What this task involves: Please return the full listing below without altering anything.
:: Material provided
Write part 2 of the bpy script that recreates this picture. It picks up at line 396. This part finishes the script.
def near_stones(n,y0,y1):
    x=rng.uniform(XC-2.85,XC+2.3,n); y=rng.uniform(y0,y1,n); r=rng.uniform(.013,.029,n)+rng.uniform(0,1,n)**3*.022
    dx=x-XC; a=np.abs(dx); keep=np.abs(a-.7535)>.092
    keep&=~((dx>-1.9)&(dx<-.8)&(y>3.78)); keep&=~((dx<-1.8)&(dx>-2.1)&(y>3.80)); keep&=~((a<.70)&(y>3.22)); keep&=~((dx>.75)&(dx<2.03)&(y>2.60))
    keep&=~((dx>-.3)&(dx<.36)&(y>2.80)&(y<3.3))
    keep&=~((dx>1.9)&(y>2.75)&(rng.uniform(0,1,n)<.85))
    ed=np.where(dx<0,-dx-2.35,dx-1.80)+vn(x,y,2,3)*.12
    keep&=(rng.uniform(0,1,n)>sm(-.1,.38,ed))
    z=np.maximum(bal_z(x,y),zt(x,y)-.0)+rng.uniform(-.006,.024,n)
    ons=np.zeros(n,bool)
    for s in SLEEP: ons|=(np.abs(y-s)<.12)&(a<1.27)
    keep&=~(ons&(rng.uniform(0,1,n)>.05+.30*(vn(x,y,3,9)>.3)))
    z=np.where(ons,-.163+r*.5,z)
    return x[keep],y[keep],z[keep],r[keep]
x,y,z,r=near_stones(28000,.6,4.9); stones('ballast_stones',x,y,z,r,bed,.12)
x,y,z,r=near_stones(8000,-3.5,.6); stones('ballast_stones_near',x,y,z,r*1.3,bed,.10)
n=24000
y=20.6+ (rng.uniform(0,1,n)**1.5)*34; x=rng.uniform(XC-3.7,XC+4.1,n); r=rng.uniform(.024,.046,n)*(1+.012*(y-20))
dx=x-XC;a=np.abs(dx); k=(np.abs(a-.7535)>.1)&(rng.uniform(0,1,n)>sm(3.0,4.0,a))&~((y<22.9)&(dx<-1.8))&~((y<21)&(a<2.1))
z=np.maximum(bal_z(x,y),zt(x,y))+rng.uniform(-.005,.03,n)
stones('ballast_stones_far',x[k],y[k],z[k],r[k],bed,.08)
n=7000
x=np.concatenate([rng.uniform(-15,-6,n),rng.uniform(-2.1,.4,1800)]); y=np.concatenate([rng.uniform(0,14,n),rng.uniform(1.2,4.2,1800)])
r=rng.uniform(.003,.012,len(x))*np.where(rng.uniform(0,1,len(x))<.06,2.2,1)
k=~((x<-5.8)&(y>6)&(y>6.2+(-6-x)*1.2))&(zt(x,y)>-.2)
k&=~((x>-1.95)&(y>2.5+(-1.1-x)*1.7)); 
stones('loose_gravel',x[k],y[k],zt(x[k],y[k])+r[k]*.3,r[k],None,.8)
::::
Answer to the problem:
Write part 2 of the bpy script that recreates this picture. It picks up at line 396. This part finishes the script.
def near_stones(n,y0,y1):
    x=rng.uniform(XC-2.85,XC+2.3,n); y=rng.uniform(y0,y1,n); r=rng.uniform(.013,.029,n)+rng.uniform(0,1,n)**3*.022
    dx=x-XC; a=np.abs(dx); keep=np.abs(a-.7535)>.092
    keep&=~((dx>-1.9)&(dx<-.8)&(y>3.78)); keep&=~((dx<-1.8)&(dx>-2.1)&(y>3.80)); keep&=~((a<.70)&(y>3.22)); keep&=~((dx>.75)&(dx<2.03)&(y>2.60))
    keep&=~((dx>-.3)&(dx<.36)&(y>2.80)&(y<3.3))
    keep&=~((dx>1.9)&(y>2.75)&(rng.uniform(0,1,n)<.85))
    ed=np.where(dx<0,-dx-2.35,dx-1.80)+vn(x,y,2,3)*.12
    keep&=(rng.uniform(0,1,n)>sm(-.1,.38,ed))
    z=np.maximum(bal_z(x,y),zt(x,y)-.0)+rng.uniform(-.006,.024,n)
    ons=np.zeros(n,bool)
    for s in SLEEP: ons|=(np.abs(y-s)<.12)&(a<1.27)
    keep&=~(ons&(rng.uniform(0,1,n)>.05+.30*(vn(x,y,3,9)>.3)))
    z=np.where(ons,-.163+r*.5,z)
    return x[keep],y[keep],z[keep],r[keep]
x,y,z,r=near_stones(28000,.6,4.9); stones('ballast_stones',x,y,z,r,bed,.12)
x,y,z,r=near_stones(8000,-3.5,.6); stones('ballast_stones_near',x,y,z,r*1.3,bed,.10)
n=24000
y=20.6+ (rng.uniform(0,1,n)**1.5)*34; x=rng.uniform(XC-3.7,XC+4.1,n); r=rng.uniform(.024,.046,n)*(1+.012*(y-20))
dx=x-XC;a=np.abs(dx); k=(np.abs(a-.7535)>.1)&(rng.uniform(0,1,n)>sm(3.0,4.0,a))&~((y<22.9)&(dx<-1.8))&~((y<21)&(a<2.1))
z=np.maximum(bal_z(x,y),zt(x,y))+rng.uniform(-.005,.03,n)
stones('ballast_stones_far',x[k],y[k],z[k],r[k],bed,.08)
n=7000
x=np.concatenate([rng.uniform(-15,-6,n),rng.uniform(-2.1,.4,1800)]); y=np.concatenate([rng.uniform(0,14,n),rng.uniform(1.2,4.2,1800)])
r=rng.uniform(.003,.012,len(x))*np.where(rng.uniform(0,1,len(x))<.06,2.2,1)
k=~((x<-5.8)&(y>6)&(y>6.2+(-6-x)*1.2))&(zt(x,y)>-.2)
k&=~((x>-1.95)&(y>2.5+(-1.1-x)*1.7)); 
stones('loose_gravel',x[k],y[k],zt(x[k],y[k])+r[k]*.3,r[k],None,.8)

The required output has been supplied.